When we did this for the Rotterdam wholesaler last quarter, the hard part wasn't the data. It was sequencing the rebuild work so we never had to re-import a CSV after launch. The migration playbook we use now is mostly this list, in this order, with checkboxes. Not glamorous, but it's the difference between a fourteen-day project and a fourteen-week one.
If you're staring at the same migration this afternoon, the smallest thing you can do today: open Matrixify, run an export of just your B2B catalogs and metaobjects, and compare row counts against your Shopify Admin. If the gap surprises you, you have your starting point.
Key takeaway
Matrixify's all-green log means the CSV wrote, not that the data is complete. Count rows against Shopify Admin before you import.
FAQ
Does Matrixify export Shopify Plus B2B catalogs?
No. The newer B2B catalogs tied to company profiles do not flow through Matrixify's product CSV. You need a separate Shopify Admin API pull and a manual rebuild into BigCommerce customer groups.

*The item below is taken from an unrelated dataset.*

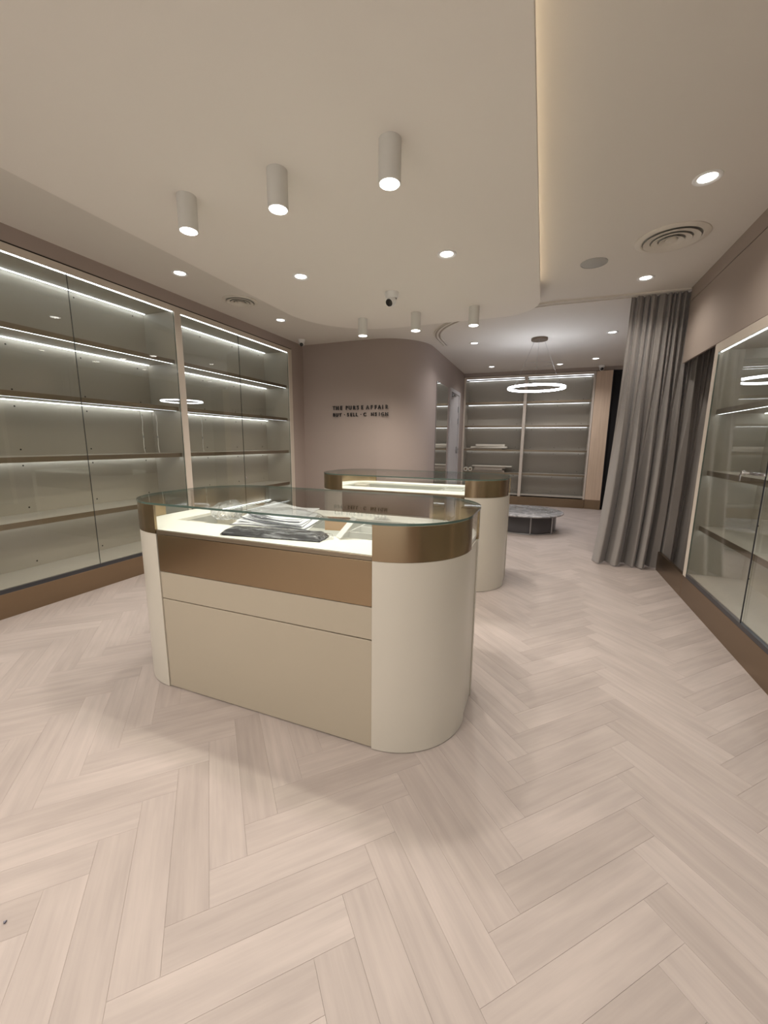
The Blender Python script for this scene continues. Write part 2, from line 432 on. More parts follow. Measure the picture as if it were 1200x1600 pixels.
# solid black slab paints the dark of a doorway right of the wooden panel
d2 = struct(finish('door_2', bx(1.19, 1.70, 9.34, 9.40, 0, 2.80), 'dark_void', smooth=0))
finish('door_frame', bx(1.185, 1.20, 9.28, 9.34, 0, 2.80), 'track_black', d2, smooth=0)

# ---- white door and tall mirror in the straight part of the sign wall
XM = -1.75
door = struct(finish('door_1', bx(XM, XM + .012, 7.92, 8.72, 0, 2.33, bev=.003), 'door_white', smooth=0))
for a, b in ((7.86, 7.92), (8.72, 8.80)):
    finish('door_frame', bx(XM, XM + .03, a, b, 0, 2.40, bev=.003), 'door_white', door, smooth=0)
finish('door_frame', bx(XM, XM + .03, 7.92, 8.72, 2.33, 2.40, bev=.003), 'door_white', door, smooth=0)
bm = bmesh.new(); box(bm, XM + .012, XM + .05, 8.58, 8.62, 1.13, 1.27, bev=.004); tube(bm, [(XM + .05, 8.60, 1.22), (XM + .07, 8.60, 1.22), (XM + .07, 8.48, 1.22)], .009)
finish('door_handle', bm, 'steel_grey', door)
for z in (1.98, 1.74):
    finish('hinge', bx(XM + .012, XM + .035, 8.655, 8.70, z, z + .12, bev=.003), 'steel_grey', door)
finish('door_closer', bx(XM + .012, XM + .06, 7.96, 8.2, 2.25, 2.30, bev=.004), 'steel_grey', door)
mr = empty('wall_mirror', 'tall frameless mirror on the pinkish wall beside the white door', 'mirror', (XM, 7.27, 0))
finish('mirror_glass', bx(.004, .012, -.43, .43, .02, 2.37), 'mirror_silver', mr, smooth=0)
finish('backing', bx(0, .004, -.437, .437, .015, 2.375), 'track_black', mr, smooth=0)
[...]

Can customer passwords be migrated from Shopify to BigCommerce?
No. Shopify does not release password hashes through any export. Every customer must reset on first login. Batch the reset emails over several days to avoid spam filters.
How long does a 12,000-SKU Shopify to BigCommerce migration take?
With prep work done upfront (locations, tax zones, option sets, customer groups) and a clean Matrixify dry run, eleven to fourteen days is realistic. Without prep, expect six to ten weeks.
What breaks SEO during a Shopify to BigCommerce migration?
Missing 301 redirects. Shopify uses /products/handle and /collections/handle, BigCommerce uses different slugs. Export the existing redirect map, rewrite it, and load it before DNS cutover.
Do subscription products migrate cleanly?
No. Recharge, Bold, and Appstle subscriptions export as one-time purchases. The subscription state lives in the app's own database, so coordinate the migration with the subscription vendor.